Wednesday, November 19, 2014

From Your First Cigarette to Your Last Dyin' Day


Do you ever have ideas that aren't compatible with real life?  How about ideas that morph as the execution of the idea gets closer?  And while we're using the word "execution," do you ever take a five-year-old to a musical in which three people are murdered?

I do.  I got tickets for Davis High's production of West Side Story for everyone in the family except Tziporah before I realized that, while precocious, she still isn't old enough to stay home alone.  So Scott stayed home and I went with an assortment of 7 kids.  I sat next to Ptolemy, who is generally pretty agreeable about sitting through things.  He was great this time, too, with the familiar music and the dancing.  He pored over the program, sounding out names and memorizing faces.  He enthusiastically pointed to several kids he recognized from last spring's Beauty and the Beast, including Collin, who played Riff.  At intermission, though, he proclaimed like a little prince, "I've seen enough!  Drive me home!"
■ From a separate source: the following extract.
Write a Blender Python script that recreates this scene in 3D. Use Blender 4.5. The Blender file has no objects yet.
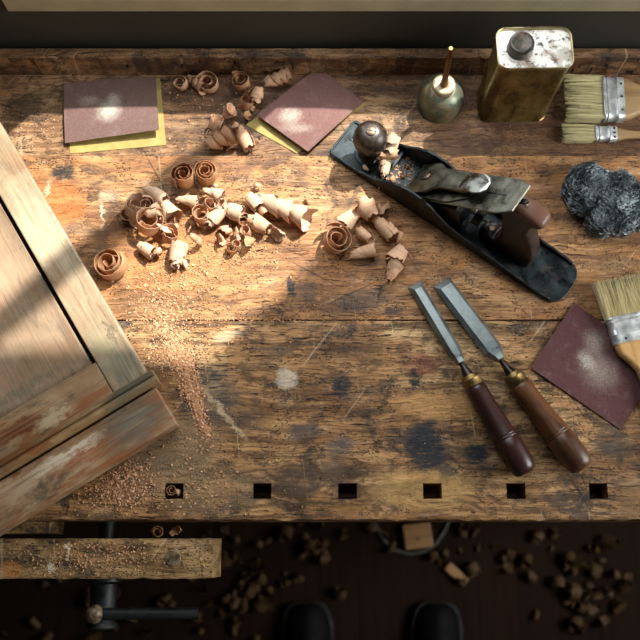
import bpy, bmesh, math, random
from mathutils import Vector, Matrix, noise as mnoise

PI = math.pi
S = bpy.context.scene
COL = S.collection
B = 0.90                       # height of the bench top above the floor
TH = math.radians(14.3); F = 879.0; H = 1.067
TR = -0.018                    # tray bottom, relative to bench top


def at(px, py, z=0.0):
    """point of the photograph -> world point at height z above the bench top"""
    a = (px - 320) / F; b = (320 - py) / F
    r = (a, math.sin(TH) + b * math.cos(TH), -math.cos(TH) + b * math.sin(TH))
    t = (z - H) / r[2]
    return Vector((r[0] * t, r[1] * t, z + B))

# ------------------------------------------------------------------ materials
def rgb(c):
    if isinstance(c, str):
        c = c.lstrip('#')
        v = [int(c[i:i + 2], 16) / 255 for i in (0, 2, 4)]
        v = [x / 12.92 if x <= .04045 else ((x + .055) / 1.055) ** 2.4 for x in v]
        return (*v, 1)
    return (*c, 1) if len(c) == 3 else c


class M:
    def __init__(s, name, rough=.6, metal=0.0, coords='Object'):
        s.m = bpy.data.materials.new(name); s.m.use_nodes = True
        s.nt = s.m.node_tree; s.N = s.nt.nodes; s.L = s.nt.links
        s.b = s.N['Principled BSDF']; s.out = s.N['Material Output']
        s.b.inputs['Roughness'].default_value = rough
        s.b.inputs['Metallic'].default_value = metal
        if coords == 'World':
            g = s.N.new('ShaderNodeNewGeometry'); s.co = g.outputs['Position']
        else:
            g = s.N.new('ShaderNodeTexCoord'); s.co = g.outputs[coords]

    def lk(s, v, sock):
        if isinstance(v, bpy.types.NodeSocket): s.L.new(v, sock)
        elif isinstance(v, str): sock.default_value = rgb(v)
        elif isinstance(v, (tuple, list)) and sock.type == 'RGBA': sock.default_value = rgb(v)
        else: sock.default_value = v

    def map(s, scale=(1, 1, 1), loc=(0, 0, 0), rot=(0, 0, 0), vec=None, typ='POINT'):
        n = s.N.new('ShaderNodeMapping'); n.vector_type = typ
        s.L.new(vec or s.co, n.inputs['Vector'])
        n.inputs['Scale'].default_value = scale; n.inputs['Location'].default_value = loc
        n.inputs['Rotation'].default_value = rot
        return n.outputs[0]

    def noise(s, vec=None, scale=5, detail=4, rough=.55, dist=0.0, color=False):
        n = s.N.new('ShaderNodeTexNoise')
        s.L.new(vec or s.co, n.inputs['Vector'])
        n.inputs['Scale'].default_value = scale; n.inputs['Detail'].default_value = detail
        n.inputs['Roughness'].default_value = rough; n.inputs['Distortion'].default_value = dist
        return n.outputs['Color' if color else 'Fac']

    def voro(s, vec=None, scale=5, feat='F1', out='Distance'):
        n = s.N.new('ShaderNodeTexVoronoi'); n.feature = feat
        s.L.new(vec or s.co, n.inputs['Vector']); n.inputs['Scale'].default_value = scale
        return n.outputs[out]

    def rng(s, v, a, b, c=0.0, d=1.0, smooth=True):
        n = s.N.new('ShaderNodeMapRange')
        if smooth: n.interpolation_type = 'SMOOTHSTEP'
        s.lk(v, n.inputs['Value'])
        for k, x in zip(('From Min', 'From Max', 'To Min', 'To Max'), (a, b, c, d)): n.inputs[k].default_value = x
        return n.outputs['Result']

    def math(s, op, a, b=0.0, clamp=False):
        n = s.N.new('ShaderNodeMath'); n.operation = op; n.use_clamp = clamp
        s.lk(a, n.inputs[0]); s.lk(b, n.inputs[1]); return n.outputs[0]

    def ramp(s, v, stops):
        n = s.N.new('ShaderNodeValToRGB'); s.lk(v, n.inputs[0])
        e = n.color_ramp.elements
        while len(e) < len(stops): e.new(.5)
        for k, (p, c) in enumerate(stops): e[k].position = p; e[k].color = rgb(c)
        return n.outputs['Color']

    def mix(s, f, a, b, blend='MIX'):
        n = s.N.new('ShaderNodeMix'); n.data_type = 'RGBA'; n.blend_type = blend
        s.lk(f, n.inputs[0]); s.lk(a, n.inputs[6]); s.lk(b, n.inputs[7]); return n.outputs[2]

    def bump(s, h, dist=.001, strength=1.0, prev=None):
        n = s.N.new('ShaderNodeBump'); s.L.new(h, n.inputs['Height'])
        n.inputs['Distance'].default_value = dist; n.inputs['Strength'].default_value = strength
        if prev is not None: s.L.new(prev, n.inputs['Normal'])
        return n.outputs[0]

    def vadd(s, a, b, k=1.0):
        sub = s.N.new('ShaderNodeVectorMath'); sub.operation = 'SUBTRACT'
        s.L.new(b, sub.inputs[0]); sub.inputs[1].default_value = (.5, .5, .5)
        sc = s.N.new('ShaderNodeVectorMath'); sc.operation = 'SCALE'; s.L.new(sub.outputs[0], sc.inputs[0]); sc.inputs['Scale'].default_value = k
        ad = s.N.new('ShaderNodeVectorMath'); ad.operation = 'ADD'; s.L.new(a, ad.inputs[0]); s.L.new(sc.outputs[0], ad.inputs[1])
        return ad.outputs[0]

    def spot(s, base, vec, c, r, ang=0, color='#222', strength=1.0, tex=None, edge=(.55, 1.05)):
        """a stain or painted-in shade with an outline of its own: ellipse of radii r at c, ragged by the warped coordinates"""
        mp = s.map(scale=(r[0], r[1], 10), loc=(c[0], c[1], c[2] if len(c) > 2 else B), rot=(0, 0, ang), vec=vec, typ='TEXTURE')
        ln = s.N.new('ShaderNodeVectorMath'); ln.operation = 'LENGTH'; s.L.new(mp, ln.inputs[0])
        f = s.rng(ln.outputs['Value'], edge[1], edge[0], 0, strength)
        if tex is not None: f = s.math('MULTIPLY', f, tex)
        return s.mix(f, base, color)

    def done(s, col=None, rough=None, bump=None):
        if col is not None: s.lk(col, s.b.inputs['Base Color'])
        if rough is not None: s.lk(rough, s.b.inputs['Roughness'])
        if bump is not None: s.L.new(bump, s.b.inputs['Normal'])
        return s.m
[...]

I suppose it slipped my mind that the second half was full of knife-wielding, gut-wrenching tragedy.  By the end of the rumble, with Bernardo and Riff lying dead under the highway, Ptolemy was pretty forlorn.  Riff was his buddy from past plays, after all.  I think he was in denial.  When Tony got shot and was dying in Maria's arms, Ptolemy whispered loudly, "He is reeeeeeally tired!"  I have to tell you, I was starting to feel like a terrible parent.

Never in my life have I been so happy to see the characters come back from the dead for their curtain calls!  I'm pretty sure Ptolemy felt the same way.  Even if there was little redemption in West Side Story, there was redemption on the third row that night when my five-year-old saw that, indeed, no teenagers were harmed in the making of the high school musical.